WHAT THE EXERCISE ASKS:
From the first line of the listing below to the line with "from mathutils.bvhtree import BVHTree", print each line exactly, and nothing more. Leave out the pictures.

STORED DATA:
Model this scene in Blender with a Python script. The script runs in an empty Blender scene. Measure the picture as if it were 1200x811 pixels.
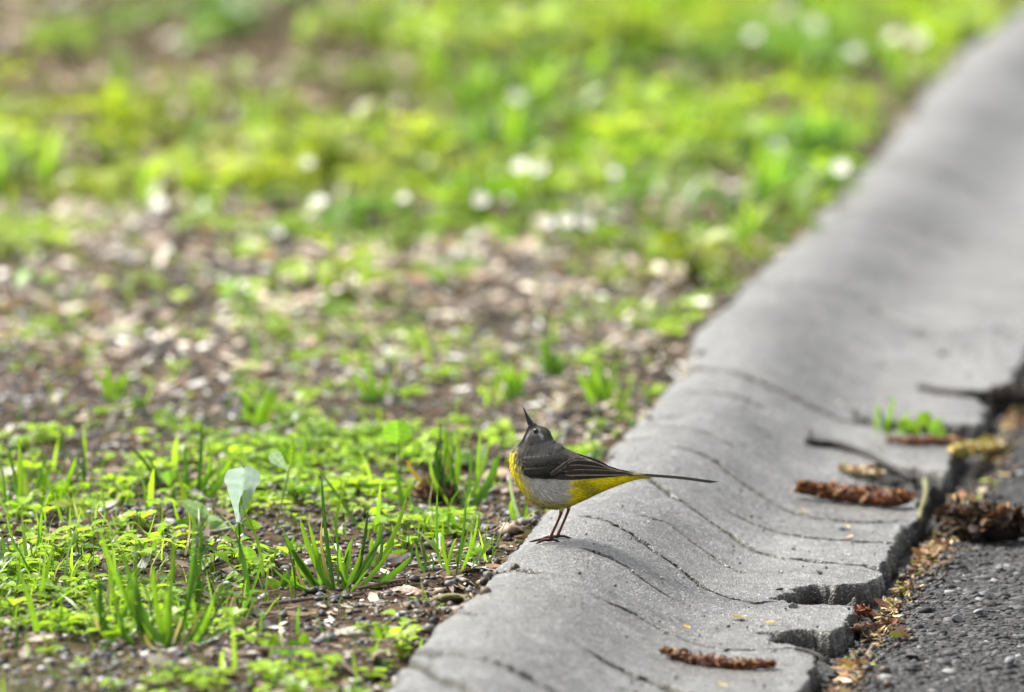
import bpy, math, random
import numpy as np
from mathutils import Vector
from mathutils.bvhtree import BVHTree

# ------------------------------------------------------------------ camera, sky, sun, exposure
S = bpy.context.scene
COL = S.collection
FPX, CX, CY, CAMH = 9590.0, 600.0, 405.5, 1.15          # photograph is 1200 px wide
TH = math.atan(1355.5 / FPX)
cam = bpy.data.cameras.new("camera")
cam_o = bpy.data.objects.new("camera", cam)
COL.objects.link(cam_o)
cam_o.location = (0, 0, CAMH)
cam_o.rotation_euler = (math.pi / 2 - TH, 0, 0)
cam.sensor_width = 36.0
cam.lens = FPX / 1200.0 * 36.0
cam.clip_start, cam.clip_end = 0.05, 2000
cam.dof.use_dof = True
cam.dof.focus_distance = 6.74
cam.dof.aperture_fstop = 4.6
S.camera = cam_o

SUN_EL, SUN_AZ = math.radians(52), math.radians(-58)      # azimuth from +Y (away from the camera) towards +X
world = bpy.data.worlds.new("World")
S.world = world
world.use_nodes = True
nt = world.node_tree
nt.nodes.clear()
sky = nt.nodes.new("ShaderNodeTexSky")
sky.sky_type = 'NISHITA'
sky.sun_disc = False
sky.sun_elevation = SUN_EL
sky.sun_rotation = SUN_AZ
sky.dust_density = 3.0
hs = nt.nodes.new("ShaderNodeHueSaturation")
hs.inputs["Saturation"].default_value = 0.2
bg = nt.nodes.new("ShaderNodeBackground")
bg.inputs["Strength"].default_value = 0.085
wo = nt.nodes.new("ShaderNodeOutputWorld")
nt.links.new(sky.outputs[0], hs.inputs["Color"])
nt.links.new(hs.outputs[0], bg.inputs["Color"])
nt.links.new(bg.outputs[0], wo.inputs["Surface"])
sun = bpy.data.lights.new("sun", 'SUN')
sun.energy = 2.6
sun.angle = math.radians(20)
sun.color = (1.0, 0.96, 0.90)
sun_o = bpy.data.objects.new("sun", sun)
COL.objects.link(sun_o)
sdir = Vector((math.sin(SUN_AZ) * math.cos(SUN_EL), math.cos(SUN_AZ) * math.cos(SUN_EL), math.sin(SUN_EL)))
sun_o.rotation_euler = sdir.to_track_quat('Z', 'Y').to_euler()
sun_o.location = sdir * 30
S.view_settings.view_transform = 'Standard'
S.view_settings.look = 'None'
S.view_settings.gamma = 1.0
S.view_settings.exposure = 1.95
S.render.engine = 'CYCLES'
S.cycles.use_denoising = True
S.cycles.max_bounces = 6
S.cycles.sample_clamp_indirect = 6

rng = np.random.default_rng(7)
random.seed(7)

# ------------------------------------------------------------------ noise and coordinates
def sst(a, b, x):
    t = np.clip((np.asarray(x, float) - a) / (b - a), 0, 1)
    return t * t * (3 - 2 * t)
def hsh(ix, iy, seed):
    h = (ix.astype(np.int64) * 374761393 + iy.astype(np.int64) * 668265263 + seed * 974634777) & 0xFFFFFFFF
    h = ((h ^ (h >> 13)) * 1274126177) & 0xFFFFFFFF
    return ((h ^ (h >> 16)) & 0xFFFF) / 65535.0
def vn(x, y, seed=0):
    x = np.asarray(x, float); y = np.asarray(y, float)
    ix, iy = np.floor(x), np.floor(y)
    fx, fy = x - ix, y - iy
    fx = fx * fx * (3 - 2 * fx); fy = fy * fy * (3 - 2 * fy)
    a, b = hsh(ix, iy, seed), hsh(ix + 1, iy, seed)
    c, d = hsh(ix, iy + 1, seed), hsh(ix + 1, iy + 1, seed)
    return (a * (1 - fx) + b * fx) * (1 - fy) + (c * (1 - fx) + d * fx) * fy
def fbm(x, y, seed=0, o=4):
    s, a, t = 0, 0.5, 0
    x = np.asarray(x, float); y = np.asarray(y, float)
    for k in range(o):
        s = s + a * vn(x * 2 ** k, y * 2 ** k, seed + k * 17); t += a; a *= 0.5
    return s / t

A0 = np.array([-0.103, 6.063])                 # a point of the kerb's left edge
DV = np.array([0.15723, 0.98756])              # along the kerb, away from the camera
DU = np.array([0.98756, -0.15723])             # across it, towards the road
_bv = np.array([-60, 1.66, 1.80, 1.98, 2.5, 3.0, 3.5, 4.2, 4.6, 5.05, 6.0, 16.0, 400])
_bu = np.array([0, 0, -.012, -.027, -.026, -.023, -.027, -.038, -.045, -.024, .02, .30, .30])
def bend(v): return np.interp(v, _bv, _bu)               # the cast lengths beyond the joint stand a little further left
def uv2xy(u, v):
    v = np.asarray(v, float); u = np.asarray(u, float); u = u + bend(v) * sst(.31, .10, u)
    return A0[0] + DU[0] * u + DV[0] * v, A0[1] + DU[1] * u + DV[1] * v
def xy2uv(x, y):
    dx, dy = np.asarray(x, float) - A0[0], np.asarray(y, float) - A0[1]
    v = dx * DV[0] + dy * DV[1]
    u0 = dx * DU[0] + dy * DU[1]; u = u0; b = bend(v)
    for _ in range(4): u = u0 - b * sst(.31, .10, u)
    return u, v

KW = 0.300
_pu = np.array([-.03, -.012, 0.0, .008, .02, .04, .060, .080, .105, .130, .150, .170, .190, .22, .26, .300, .34])
_pz = np.array([.020, .024, .031, .037, .042, .0465, .0475, .0455, .0375, .0245, .0145, .0075, .0040, .0025, .0015, .0, .0])
_fu = np.arange(-.03, .34, .001)
_fz = np.interp(_fu, _pu, _pz)
_k = np.exp(-0.5 * (np.arange(-24, 25) / 8.0) ** 2); _k /= _k.sum()
_fz = np.convolve(np.pad(_fz, 24, mode='edge'), _k, 'valid')
def kerb_z(u, v):
    z = np.interp(u, _fu, _fz)
    z = z * (1 + 0.10 * (vn(v * 1.1, v * 0 + 3, 5) - .5))
    z = z + 0.0022 * (fbm(np.asarray(u) * 9, np.asarray(v) * 5, 21, 3) - .5)
    return z
def soil_z(u, v):
    u = np.asarray(u, float); v = np.asarray(v, float)
    z = 0.021 + 0.016 * (fbm(u * 5, v * 5, 3, 3) - .5) + 0.007 * (fbm(u * 38, v * 38, 9, 2) - .5)
    z = z + (.040 * (fbm(u * 14, v * 8, 55, 3) - .44) - .006) * sst(-.07, -.01, u) - .034 * sst(.004, .034, u) + 0.02 * sst(2.0, 5.0, v) * sst(-.05, -.5, u) * (fbm(u * 2, v * 2, 33, 2))
    return z
def road_z(u, v):
    u = np.asarray(u, float); v = np.asarray(v, float)
    return -0.014 + 0.006 * (fbm(u * 12, v * 12, 41, 3) - .5) + 0.004 * (fbm(u * 60, v * 60, 42, 3) - .5) - 0.007 * sst(.345, .305, u)
def pray(px, py):
    dx, dy = (px - CX) / FPX, -(py - CY) / FPX
    d = np.array([dx, math.cos(TH) + dy * math.sin(TH), -math.sin(TH) + dy * math.cos(TH)])
    return d
def surf_z(u, v):
    if u < 0.0: return float(soil_z(u, v))
    if u > KW + .004: return float(road_z(u, v))
    return float(kerb_z(u, v))
def at(px, py, flat=None):
    """the point of the ground, kerb or road that the photograph's pixel shows, as (x, y, z)"""
    d = pray(px, py)
    if flat is not None:
        t = (flat - CAMH) / d[2]
        return np.array([0, 0, CAMH]) + t * d
    t0 = (0.09 - CAMH) / d[2]; t1 = (-0.06 - CAMH) / d[2]
    for t in np.linspace(t0, t1, 400):
        p = np.array([0, 0, CAMH]) + t * d
        u, v = xy2uv(p[0], p[1])
        if p[2] <= surf_z(u, v): return p
    return p
def uv_of(px, py, flat=None):
    p = at(px, py, flat); u, v = xy2uv(p[0], p[1]); return float(u), float(v)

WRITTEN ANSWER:
Model this scene in Blender with a Python script. The script runs in an empty Blender scene. Measure the picture as if it were 1200x811 pixels.
import bpy, math, random
import numpy as np
from mathutils import Vector
from mathutils.bvhtree import BVHTree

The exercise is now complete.